A toast to South Australia – wine export growth stimulates industrial market activity
October 8, 2015 / By Hamish Crouch, Toby HundertmarkIn the midst of broader economic uncertainties, South Australia’s wine industry is showing promising growth, with a number of key factors contributing to the opening of new export channels across multiple international markets. As at March 2015, the Australian Grape and Wine Authority (AGWA) reported a 3.6% annual growth in wine export volumes – the first positive movement in 7 years. While an encouraging trend for winemakers nationally, the associated benefit to SA’s employment, income, and industrial sector is also exciting.
South Australia’s wine industry accounts for approximately 47% of Australia’s total volume of wine production (Winemakers Federation of Australia, 2015). The production of ‘premium food and wine from our clean environment’ has been identified as one of the State Government’s seven strategic priorities, with the Strategic Plan also drawing reference to the importance of exports to our economy. An objective has been set to increase the value of SA’s export income to $25 billion by 2020. Given that ‘food and wine’ accounts for 36% of the state’s total merchandise exports, the continued growth of this sector will be significant in achieving export objectives.

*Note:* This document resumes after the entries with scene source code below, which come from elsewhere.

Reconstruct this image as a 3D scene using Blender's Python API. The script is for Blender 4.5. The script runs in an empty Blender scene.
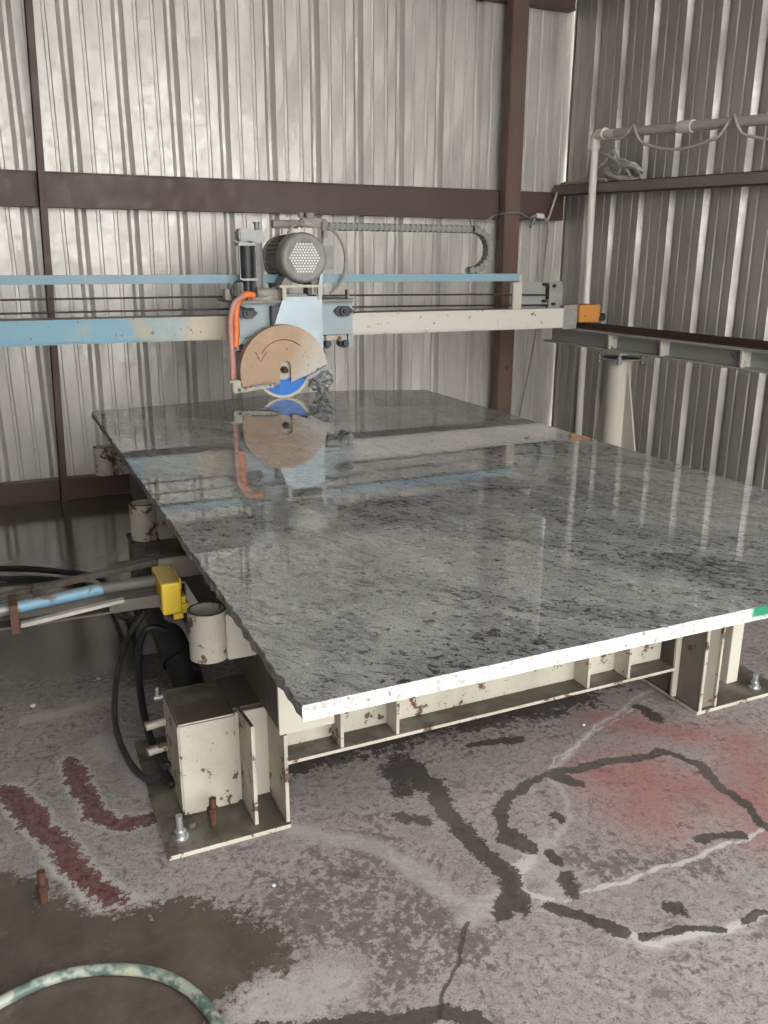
import bpy, bmesh, math, random
import numpy as np
from mathutils import Vector, Matrix
random.seed(7)
C = bpy.context.scene.collection
PI = math.pi
# ------------------------------------------------------------ camera
SC = bpy.context.scene
cam_d = bpy.data.cameras.new('camera'); cam = bpy.data.objects.new('camera', cam_d); C.objects.link(cam)
PIT, ROL, YAW, FPX = .2878, .0032, .4262, 848.2
cam_d.sensor_fit = 'VERTICAL'; cam_d.sensor_height = 24; cam_d.lens = 24*FPX/1024
_w0 = Vector((math.sin(YAW), math.cos(YAW), 0)); _r0 = Vector((math.cos(YAW), -math.sin(YAW), 0)); _u0 = Vector((0, 0, 1))
_w = _w0*math.cos(PIT) - _u0*math.sin(PIT); _u = _w0*math.sin(PIT) + _u0*math.cos(PIT)
_r = _r0*math.cos(ROL) + _u*math.sin(ROL); _u = -_r0*math.sin(ROL) + _u*math.cos(ROL)
_m = Matrix((( _r.x, _u.x, -_w.x, 0), (_r.y, _u.y, -_w.y, 0), (_r.z, _u.z, -_w.z, 1.55), (0, 0, 0, 1)))
cam.matrix_world = _m
SC.camera = cam
# ------------------------------------------------------------ world, exposure
W = bpy.data.worlds.new('overcast_sky'); SC.world = W; W.use_nodes = True
bg = W.node_tree.nodes['Background']; bg.inputs[0].default_value = (1, .982, .95, 1); bg.inputs[1].default_value = 6.6
SC.view_settings.view_transform = 'Standard'; SC.view_settings.look = 'None'
SC.view_settings.gamma = 1; SC.view_settings.use_curve_mapping = False
SC.view_settings.exposure = 0.0

# ------------------------------------------------------------ mesh helpers
class MB:
    def __init__(s): s.v = []; s.f = []; s.sm = []; s.mi = []
    def add(s, vs, fs, smooth=False, mi=0):
        n = len(s.v); s.v += [Vector(v) for v in vs]
        for f in fs: s.f.append([i+n for i in f]); s.sm.append(smooth); s.mi.append(mi)
        return s
    def box(s, x0, x1, y0, y1, z0, z1, M=None, mi=0, b=0.0):
        if b:
            bm = bmesh.new(); bmesh.ops.create_cube(bm, size=1)
            for v in bm.verts: v.co = Vector(((x0+x1)/2+v.co.x*(x1-x0), (y0+y1)/2+v.co.y*(y1-y0), (z0+z1)/2+v.co.z*(z1-z0)))
            bmesh.ops.bevel(bm, geom=bm.edges[:], offset=b, segments=2, affect='EDGES')
            bm.verts.index_update()
            vs = [v.co.copy() for v in bm.verts]; fs = [[v.index for v in f.verts] for f in bm.faces]; bm.free()
        else:
            vs = [Vector((x, y, z)) for z in (z0, z1) for y in (y0, y1) for x in (x0, x1)]
            fs = [[0,2,3,1],[4,5,7,6],[0,1,5,4],[2,6,7,3],[0,4,6,2],[1,3,7,5]]
        if M: vs = [M @ v for v in vs]
        return s.add(vs, fs, False, mi)
    def prism(s, pts, axis, a0, a1, mi=0):
        """outline pts in the two other axes (order x,y,z without axis), extruded along axis"""
        def P(p, a):
            return {'x': (a, p[0], p[1]), 'y': (p[0], a, p[1]), 'z': (p[0], p[1], a)}[axis]
        n = len(pts); vs = [P(p, a0) for p in pts] + [P(p, a1) for p in pts]
        fs = [list(range(n))[::-1], list(range(n, 2*n))] + [[i, (i+1) % n, (i+1) % n+n, i+n] for i in range(n)]
        return s.add(vs, fs, False, mi)
    def cyl(s, p0, p1, r0, r1=None, n=24, caps=True, mi=0):
        p0 = Vector(p0); p1 = Vector(p1); r1 = r0 if r1 is None else r1
        d = (p1-p0).normalized(); a = d.orthogonal().normalized(); b = d.cross(a)
        vs = []
        for p, r in ((p0, r0), (p1, r1)):
            for i in range(n):
                t = 2*PI*i/n; vs.append(p+(a*math.cos(t)+b*math.sin(t))*r)
        s.add(vs, [[i, (i+1) % n, (i+1) % n+n, i+n] for i in range(n)], True, mi)
        if caps: s.add([v.copy() for v in vs], [list(range(n))[::-1], list(range(n, 2*n))], False, mi)
        return s
    def pipe(s, p0, p1, r, ri, n=28, mi=0):
        """open tube with wall"""
        p0 = Vector(p0); p1 = Vector(p1); d = (p1-p0).normalized(); a = d.orthogonal().normalized(); b = d.cross(a)
        vs = []
        for p, q in ((p0, r), (p1, r), (p1, ri), (p0, ri)):
            for i in range(n):
                t = 2*PI*i/n; vs.append(p+(a*math.cos(t)+b*math.sin(t))*q)
        for k in range(4):
            m = (k+1) % 4
            s.add([], [], True)
            base = len(s.v)
            s.add([vs[k*n+i] for i in range(n)]+[vs[m*n+i] for i in range(n)], [[i, (i+1) % n, (i+1) % n+n, i+n] for i in range(n)], k in (0, 2), mi)
        return s
    def tube(s, pts, r, n=10, sub=6, closed=False, mi=0):
        P = [Vector(p) for p in pts]
        if sub > 1:
            Q = []
            m = len(P)
            for i in range(m-1):
                a = P[max(i-1, 0)]; b = P[i]; c = P[i+1]; d = P[min(i+2, m-1)]
                for k in range(sub):
                    t = k/sub
                    Q.append(.5*((2*b)+(c-a)*t+(2*a-5*b+4*c-d)*t*t+(3*b-a-3*c+d)*t**3))
            Q.append(P[-1]); P = Q
        vs = []; up = None
        for i, p in enumerate(P):
            d = (P[min(i+1, len(P)-1)]-P[max(i-1, 0)]).normalized()
            if up is None: up = d.orthogonal().normalized()
            up = (up-d*up.dot(d)).normalized(); b = d.cross(up)
            rr = r(i/(len(P)-1)) if callable(r) else r
            for k in range(n):
                t = 2*PI*k/n; vs.append(p+(up*math.cos(t)+b*math.sin(t))*rr)
        fs = [[i*n+k, i*n+(k+1) % n, (i+1)*n+(k+1) % n, (i+1)*n+k] for i in range(len(P)-1) for k in range(n)]
        fs += [list(range(n))[::-1], [len(vs)-n+k for k in range(n)]]
        return s.add(vs, fs, True, mi)
    def hexnut(s, p, r, h, axis='z', mi=0):
        d = {'z': (0, 0, h), 'y': (0, h, 0), 'x': (h, 0, 0)}[axis]
        n = len(s.v)
        s.cyl(p, Vector(p)+Vector(d), r, n=6, mi=mi)
        return s
    def build(s, name, mats, parent=None, bevel=0.0):
        me = bpy.data.meshes.new(name)
        off = parent_world(parent)
        me.from_pydata([v-off for v in s.v], [], s.f)
        for p, sm, mi in zip(me.polygons, s.sm, s.mi): p.use_smooth = sm; p.material_index = mi
        if not isinstance(mats, (list, tuple)): mats = [mats]
        for m in mats: me.materials.append(m)
        bm = bmesh.new(); bm.from_mesh(me); bmesh.ops.recalc_face_normals(bm, faces=bm.faces[:]); bm.to_mesh(me); bm.free()
        me.update()
        o = bpy.data.objects.new(name, me); C.objects.link(o)
        if parent: o.parent = parent
        if bevel:
            md = o.modifiers.new('bevel', 'BEVEL'); md.width = bevel; md.segments = 2; md.limit_method = 'ANGLE'; md.angle_limit = .8
        return o
def parent_world(p):
    v = Vector((0, 0, 0))
    while p: v += p.location; p = p.parent
    return v
def tag(o, label=None, cat=None, group=None, kind=None):
    if label: o['label'] = label
    if cat: o['category'] = cat
    if group: o['group'] = group
    if kind: o['kind'] = kind
    return o
def empty(name, loc, label, cat, group=None):
    o = bpy.data.objects.new(name, None); C.objects.link(o); o.location = loc; o.empty_display_size = .1
    return tag(o, label, cat, group)
def struct(o): o['kind'] = 'structure'; return o

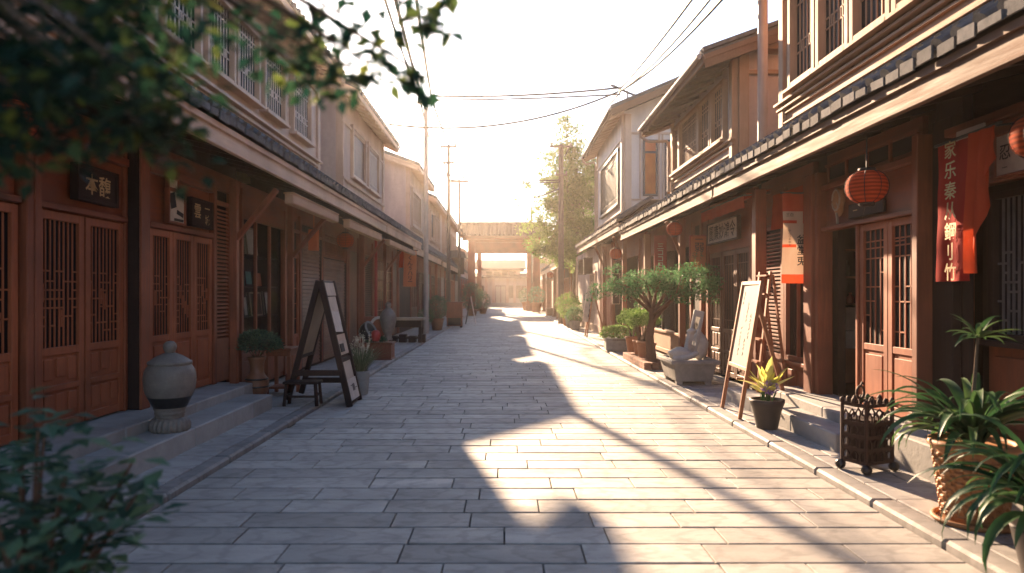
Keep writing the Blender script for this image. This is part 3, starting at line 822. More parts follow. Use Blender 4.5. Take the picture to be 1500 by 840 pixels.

Key factors contributing positively to the growth of wine exports over the past 18 months include:
Weaker AUD & Improving UK/US economic conditions
Australia’s biggest wine export markets, the UK and US, remain pivotal to the success of the industry. Although their imports of Australian wine have remained relatively stable over the past 18 months, improving economic conditions and the downturn of the Australian dollar give rise for further market penetration in the short/medium term.
Market growth from new and existing Asian markets
Demand from China has rebounded 20% in the 12 months to March 2015 (AGWA), whilst in Japan, tariff reductions on incoming wine saw export volumes hit new highs early in 2015. Spikes in demand have also come from Thailand and Malaysia.
The construction of Treasury Wine Estates’ $20 million intermodal distribution centre was completed in early 2014. The 22,000 sqm facility provides high quality cold storage space, and close linkage to major supplier bases across the Barossa Valley via road and rail networks. For Treasury Wine Estates, the parent company of major labels Penfolds, Wolf Blass and Wynns Coonawarra Estate, the development showed significant confidence in the future of South Australian wine across both national and international markets.
For South Australia specifically, China provides a significant opportunity for future growth. A ‘food and wine trade’ agreement between the South Australian and Chinese Governments was signed in September 2015. The agreement will see a $70 million agricultural park built in one of Adelaide’s northern industrial precincts to enable the supply of South Australian produce to Shandong, China’s third largest province.
Food and wine export related tenants are showing increased interest in South Australian portside industrial properties, leading to an increase in transactional activity over the past quarter. The falling value of the Australian dollar against its major trading partners, coupled with recently signed free-trade agreements, will see the demand for Australian agricultural products growing significantly. The demand for distribution and processing space for industrial users is expected to continue over the short to medium-term and generate positive economic growth across the broader South Australian economy.